Monday, October 24, 2005

When The Levee Breaks and Other Rebuilding Issues

You knew that one of these days I would trot out the Led Zeppelin song to use in my hurricane recovery coverage. That day is today.

Why?

Because the levees protecting New Orleans from the elements were fatally flawed. It was only a matter of time before they would have failed.
Once again, this goes against all of the initial reporting in the immediate aftermath of Hurricane Katrina and the subsequent flooding. I covered this earlier when it first got raised as a possibility at the Washington Post, and it received only a small amount of attention in the Exempt Media. Now the Post reports again that the initial hypotheses by Louisiana State University researchers have been largely borne out by the physical evidence at the site of the collapses.

The bad news: the Corps of Engineers apparently knew better than to rely on the levees. They have had warnings over the years that the bases of river silt and peat could saturate under moderate conditions and weaken the levee structures, but have done little to address the situation. Since the newer levee systems simply got added to the top of older levees twenty years ago, some in the CoE have questioned whether their engineering models guaranteeing protection to Cat-3 hurrican strength actually applied. Eleven years ago, the question of soil composition and design flaws became the subject of a lawsuit -- one that was dismissed without ever addressing this issue.
Solomon's House has been covering the issue extensively. Just keep scrolling. And local reaction is justifiably pissed. They were told that they were supposed to be protected from this kind of storm, and the Corps knew that there were problems and did nothing.
Talk of rebuilding the Lower 9th Ward -- or not rebuilding it -- is pointless until the vexing flood-protection questions are answered and commitments made, said Arthur Theis, a former chief engineer for what was then called the state Department of Public Works. Theis was brought out of retirement to serve on the Department of Transportation and Development team.

"It doesn't do any good to replace all these houses if you don't have adequate flood protection," Theis said as he surveyed the demolished levee.

" 'Pre-Katrina levels' doesn't answer the question from the socio-economic and political perspective: Do you rebuild it and add (flood protection) infrastructure? Or do you turn it into a great big park, turn it into a wetland?" he asked.


Wall of water

Van Heerden's team didn't find anything that surprised them at the two Industrial Canal breaches, the most catastrophic of dozens of breaches in and around the city, they said. Looking down the length of the flood wall, a concrete barrier atop 14-foot sheet piling driven into an earthen levee, the engineers noted that the alignment of the concrete sections wavered.

Remaining sections of the wall had been pushed back several feet. Trenches lay in a few places at their base, signaling that water had started to seep through.
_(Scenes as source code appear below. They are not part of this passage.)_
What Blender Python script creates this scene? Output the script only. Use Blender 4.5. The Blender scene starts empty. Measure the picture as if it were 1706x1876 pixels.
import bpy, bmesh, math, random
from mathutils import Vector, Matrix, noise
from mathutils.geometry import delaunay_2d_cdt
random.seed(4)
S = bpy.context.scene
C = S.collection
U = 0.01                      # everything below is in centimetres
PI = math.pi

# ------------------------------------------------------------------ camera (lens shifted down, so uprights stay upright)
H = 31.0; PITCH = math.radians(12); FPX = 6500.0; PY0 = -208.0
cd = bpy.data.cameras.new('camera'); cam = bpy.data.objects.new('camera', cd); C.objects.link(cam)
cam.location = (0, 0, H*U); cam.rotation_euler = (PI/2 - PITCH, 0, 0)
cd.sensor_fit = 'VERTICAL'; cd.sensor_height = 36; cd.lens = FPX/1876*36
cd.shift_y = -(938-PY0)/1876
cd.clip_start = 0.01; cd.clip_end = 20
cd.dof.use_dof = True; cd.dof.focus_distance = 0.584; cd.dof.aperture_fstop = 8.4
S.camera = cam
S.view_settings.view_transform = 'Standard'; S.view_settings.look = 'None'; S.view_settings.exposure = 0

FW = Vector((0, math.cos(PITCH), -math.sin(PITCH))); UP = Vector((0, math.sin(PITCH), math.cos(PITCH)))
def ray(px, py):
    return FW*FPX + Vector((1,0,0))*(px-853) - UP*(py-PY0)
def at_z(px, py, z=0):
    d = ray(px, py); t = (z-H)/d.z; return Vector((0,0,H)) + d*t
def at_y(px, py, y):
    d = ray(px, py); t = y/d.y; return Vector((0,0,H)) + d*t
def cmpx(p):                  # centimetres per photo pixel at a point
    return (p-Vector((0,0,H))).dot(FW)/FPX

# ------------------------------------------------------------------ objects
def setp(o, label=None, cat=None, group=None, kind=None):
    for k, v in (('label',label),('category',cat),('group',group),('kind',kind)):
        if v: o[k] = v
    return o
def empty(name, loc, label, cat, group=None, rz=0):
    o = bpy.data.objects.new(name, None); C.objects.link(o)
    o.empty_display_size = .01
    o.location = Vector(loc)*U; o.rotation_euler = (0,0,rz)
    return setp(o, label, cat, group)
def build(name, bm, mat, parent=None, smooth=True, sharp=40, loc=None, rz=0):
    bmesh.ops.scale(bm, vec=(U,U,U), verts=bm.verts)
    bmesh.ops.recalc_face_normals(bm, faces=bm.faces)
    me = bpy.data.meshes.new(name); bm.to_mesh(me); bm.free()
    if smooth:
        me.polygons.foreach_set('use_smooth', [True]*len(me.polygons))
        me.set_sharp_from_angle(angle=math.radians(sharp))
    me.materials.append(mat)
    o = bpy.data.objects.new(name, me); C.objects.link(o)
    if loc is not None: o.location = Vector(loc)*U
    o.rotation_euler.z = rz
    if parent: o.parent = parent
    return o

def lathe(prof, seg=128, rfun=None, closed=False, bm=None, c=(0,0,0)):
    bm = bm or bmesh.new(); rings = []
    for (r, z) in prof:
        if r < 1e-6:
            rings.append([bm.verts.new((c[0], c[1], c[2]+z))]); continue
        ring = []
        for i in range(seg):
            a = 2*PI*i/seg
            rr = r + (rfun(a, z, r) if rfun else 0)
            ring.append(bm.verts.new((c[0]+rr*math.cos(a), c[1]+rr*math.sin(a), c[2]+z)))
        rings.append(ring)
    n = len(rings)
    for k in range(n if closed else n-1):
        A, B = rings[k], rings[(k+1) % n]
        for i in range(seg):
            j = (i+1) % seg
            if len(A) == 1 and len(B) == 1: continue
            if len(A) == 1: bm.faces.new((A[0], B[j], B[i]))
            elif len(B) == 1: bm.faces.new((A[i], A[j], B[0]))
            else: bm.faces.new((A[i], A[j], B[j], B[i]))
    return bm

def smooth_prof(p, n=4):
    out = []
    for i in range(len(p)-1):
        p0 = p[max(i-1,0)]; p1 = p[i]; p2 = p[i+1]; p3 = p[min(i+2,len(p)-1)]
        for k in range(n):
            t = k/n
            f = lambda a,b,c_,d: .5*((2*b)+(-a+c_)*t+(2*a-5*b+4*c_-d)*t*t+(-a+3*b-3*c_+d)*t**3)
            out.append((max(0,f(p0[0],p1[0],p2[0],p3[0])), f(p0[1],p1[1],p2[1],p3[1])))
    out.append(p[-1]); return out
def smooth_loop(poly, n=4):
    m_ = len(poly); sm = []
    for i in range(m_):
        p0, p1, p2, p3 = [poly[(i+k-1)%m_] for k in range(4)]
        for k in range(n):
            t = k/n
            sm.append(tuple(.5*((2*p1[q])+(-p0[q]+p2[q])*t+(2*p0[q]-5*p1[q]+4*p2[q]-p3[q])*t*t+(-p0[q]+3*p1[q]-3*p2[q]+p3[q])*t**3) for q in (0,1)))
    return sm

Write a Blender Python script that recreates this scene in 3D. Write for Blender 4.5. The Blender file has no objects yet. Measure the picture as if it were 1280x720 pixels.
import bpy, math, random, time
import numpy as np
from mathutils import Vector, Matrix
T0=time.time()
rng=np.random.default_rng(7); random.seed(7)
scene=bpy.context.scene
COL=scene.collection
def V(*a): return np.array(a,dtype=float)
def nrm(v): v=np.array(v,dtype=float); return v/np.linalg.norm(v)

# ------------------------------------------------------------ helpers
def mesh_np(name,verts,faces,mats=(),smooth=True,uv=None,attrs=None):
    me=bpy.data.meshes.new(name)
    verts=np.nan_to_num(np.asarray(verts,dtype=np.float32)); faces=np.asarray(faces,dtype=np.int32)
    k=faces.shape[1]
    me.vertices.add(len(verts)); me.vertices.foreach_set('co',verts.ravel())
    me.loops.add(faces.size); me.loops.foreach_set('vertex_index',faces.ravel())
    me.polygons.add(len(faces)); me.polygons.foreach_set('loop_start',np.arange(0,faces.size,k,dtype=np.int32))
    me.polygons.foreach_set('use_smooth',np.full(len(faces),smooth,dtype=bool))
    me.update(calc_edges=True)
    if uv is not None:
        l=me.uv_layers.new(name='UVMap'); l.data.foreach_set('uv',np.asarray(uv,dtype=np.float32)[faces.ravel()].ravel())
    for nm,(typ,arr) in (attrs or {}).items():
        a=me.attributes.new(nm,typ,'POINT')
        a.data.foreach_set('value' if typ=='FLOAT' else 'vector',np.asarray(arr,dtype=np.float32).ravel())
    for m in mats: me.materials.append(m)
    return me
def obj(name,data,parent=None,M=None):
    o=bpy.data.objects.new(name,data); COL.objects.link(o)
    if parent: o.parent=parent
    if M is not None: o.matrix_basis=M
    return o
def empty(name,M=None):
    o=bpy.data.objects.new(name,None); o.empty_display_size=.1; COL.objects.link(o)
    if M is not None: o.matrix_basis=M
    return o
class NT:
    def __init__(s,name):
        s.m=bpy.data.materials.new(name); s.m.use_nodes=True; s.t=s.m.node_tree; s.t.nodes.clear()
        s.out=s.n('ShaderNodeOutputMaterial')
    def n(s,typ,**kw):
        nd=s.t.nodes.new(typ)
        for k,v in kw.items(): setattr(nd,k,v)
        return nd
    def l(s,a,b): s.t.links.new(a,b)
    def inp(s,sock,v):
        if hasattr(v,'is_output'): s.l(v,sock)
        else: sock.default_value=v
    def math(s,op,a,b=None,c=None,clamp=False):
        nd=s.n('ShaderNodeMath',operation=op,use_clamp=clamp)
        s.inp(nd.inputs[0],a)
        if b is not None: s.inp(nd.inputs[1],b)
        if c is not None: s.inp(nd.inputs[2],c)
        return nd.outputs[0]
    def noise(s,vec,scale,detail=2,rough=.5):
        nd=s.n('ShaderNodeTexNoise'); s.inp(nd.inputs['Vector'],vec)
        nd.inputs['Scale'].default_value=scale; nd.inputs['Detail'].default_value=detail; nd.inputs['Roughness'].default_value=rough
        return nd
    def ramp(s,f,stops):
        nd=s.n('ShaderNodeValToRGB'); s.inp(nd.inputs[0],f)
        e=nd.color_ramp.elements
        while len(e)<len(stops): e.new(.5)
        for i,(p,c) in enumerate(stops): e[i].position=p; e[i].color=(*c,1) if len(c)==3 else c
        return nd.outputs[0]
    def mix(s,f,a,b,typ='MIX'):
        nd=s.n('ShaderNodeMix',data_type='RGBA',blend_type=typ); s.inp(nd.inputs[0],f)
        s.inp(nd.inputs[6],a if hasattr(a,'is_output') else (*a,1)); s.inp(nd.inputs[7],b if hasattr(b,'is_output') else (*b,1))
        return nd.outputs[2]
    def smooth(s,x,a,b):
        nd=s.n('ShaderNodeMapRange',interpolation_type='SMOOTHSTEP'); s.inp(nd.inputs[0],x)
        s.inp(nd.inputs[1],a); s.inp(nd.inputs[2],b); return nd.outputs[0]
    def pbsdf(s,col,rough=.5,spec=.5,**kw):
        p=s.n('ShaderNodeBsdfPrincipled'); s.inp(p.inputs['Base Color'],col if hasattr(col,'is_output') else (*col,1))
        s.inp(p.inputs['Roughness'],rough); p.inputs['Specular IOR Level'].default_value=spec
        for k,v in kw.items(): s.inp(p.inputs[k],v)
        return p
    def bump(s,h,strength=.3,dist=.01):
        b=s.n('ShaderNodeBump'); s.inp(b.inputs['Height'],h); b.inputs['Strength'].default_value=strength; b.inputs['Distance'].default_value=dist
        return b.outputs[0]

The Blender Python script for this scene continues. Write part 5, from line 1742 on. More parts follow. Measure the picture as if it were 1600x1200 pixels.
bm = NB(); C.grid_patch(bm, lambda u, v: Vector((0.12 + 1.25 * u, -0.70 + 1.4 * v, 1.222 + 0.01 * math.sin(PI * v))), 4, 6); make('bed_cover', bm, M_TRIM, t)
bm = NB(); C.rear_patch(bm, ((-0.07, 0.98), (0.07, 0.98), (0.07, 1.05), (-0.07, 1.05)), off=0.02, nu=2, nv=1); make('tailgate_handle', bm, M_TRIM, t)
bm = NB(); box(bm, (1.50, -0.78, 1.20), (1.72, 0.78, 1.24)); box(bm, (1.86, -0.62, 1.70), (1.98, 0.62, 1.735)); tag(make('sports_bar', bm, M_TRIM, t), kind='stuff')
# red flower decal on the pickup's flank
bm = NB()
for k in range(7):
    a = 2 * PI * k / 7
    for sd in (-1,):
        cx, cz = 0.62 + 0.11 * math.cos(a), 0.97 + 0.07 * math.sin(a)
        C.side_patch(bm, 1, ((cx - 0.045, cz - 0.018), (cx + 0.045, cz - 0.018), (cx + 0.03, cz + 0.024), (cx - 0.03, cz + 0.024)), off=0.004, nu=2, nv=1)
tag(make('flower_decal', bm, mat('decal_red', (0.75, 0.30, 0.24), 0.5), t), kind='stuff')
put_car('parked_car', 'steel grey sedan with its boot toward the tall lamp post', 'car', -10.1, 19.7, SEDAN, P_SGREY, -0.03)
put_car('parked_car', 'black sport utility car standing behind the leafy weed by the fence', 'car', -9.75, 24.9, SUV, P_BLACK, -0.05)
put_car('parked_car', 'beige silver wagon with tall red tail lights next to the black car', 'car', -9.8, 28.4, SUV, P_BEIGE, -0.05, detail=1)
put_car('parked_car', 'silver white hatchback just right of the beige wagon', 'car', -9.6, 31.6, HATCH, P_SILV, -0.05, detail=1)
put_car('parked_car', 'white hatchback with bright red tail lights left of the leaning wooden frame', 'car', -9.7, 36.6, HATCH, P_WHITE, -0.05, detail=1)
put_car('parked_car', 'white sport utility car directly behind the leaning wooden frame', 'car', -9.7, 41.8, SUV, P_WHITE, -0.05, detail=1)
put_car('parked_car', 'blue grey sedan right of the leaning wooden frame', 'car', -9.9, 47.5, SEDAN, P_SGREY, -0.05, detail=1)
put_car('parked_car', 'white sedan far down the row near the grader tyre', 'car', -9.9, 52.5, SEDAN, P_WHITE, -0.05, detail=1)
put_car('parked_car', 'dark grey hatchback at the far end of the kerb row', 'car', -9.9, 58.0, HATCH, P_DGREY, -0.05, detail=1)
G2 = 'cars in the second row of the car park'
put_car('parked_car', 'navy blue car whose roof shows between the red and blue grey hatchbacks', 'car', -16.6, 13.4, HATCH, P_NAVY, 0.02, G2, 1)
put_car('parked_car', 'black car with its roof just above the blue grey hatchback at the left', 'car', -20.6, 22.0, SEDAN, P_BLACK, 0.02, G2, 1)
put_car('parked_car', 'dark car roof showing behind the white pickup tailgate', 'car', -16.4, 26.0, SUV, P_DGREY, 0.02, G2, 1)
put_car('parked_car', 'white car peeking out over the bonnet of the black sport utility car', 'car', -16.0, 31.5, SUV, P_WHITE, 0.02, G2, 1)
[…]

What toppled the wall, however, were the giant "scour trenches" behind it, dug several feet deep by the 16- or 17-foot-high surge that topped the levee, the engineers said. Deprived of much of its dirt foundation, the flood wall leaned into the trenches, then gave way, releasing a 20-foot wall of rushing water into the low-lying 9th Ward neighborhood, van Heerden said.
Oh, and problems were revealed more than a decade ago and nothing was done in the interim. A different administration in Washington, DC, and a different time. The whole issue of how to protect New Orleans from flooding must be sorted out before any widespread reconstruction of the most heavily flooded areas can proceed.

Some Louisiana residents are annoyed that FEMA is locating trailer parks for hurricane victims in their backyards. NIMBY rears its ugly head. Here's the latest on Katrina relief in Mississippi.

UPDATE:
MSNBC keeps trying to push the racial angle of distrust about rebuilding. How come we don't see similar articles of 'whites distrustful of officials rebuilding Biloxi or Gulfport or Waveland or Slidell?' That's because people in general are not trusting government to do the job. They've seen government fail them - at all levels - and some have decided to take the rebuilding on themselves while others wait for government to provide the answers. This isn't so much a news story as an op-ed with selective facts.

UPDATE:
ESPN reports that the Saints are a 50/50 proposition to remain in New Orleans. Nagin and Blanco both want the Saints to remain, which is probably the first time they've agreed on something in nearly two months. It may be the only thing they agree on though.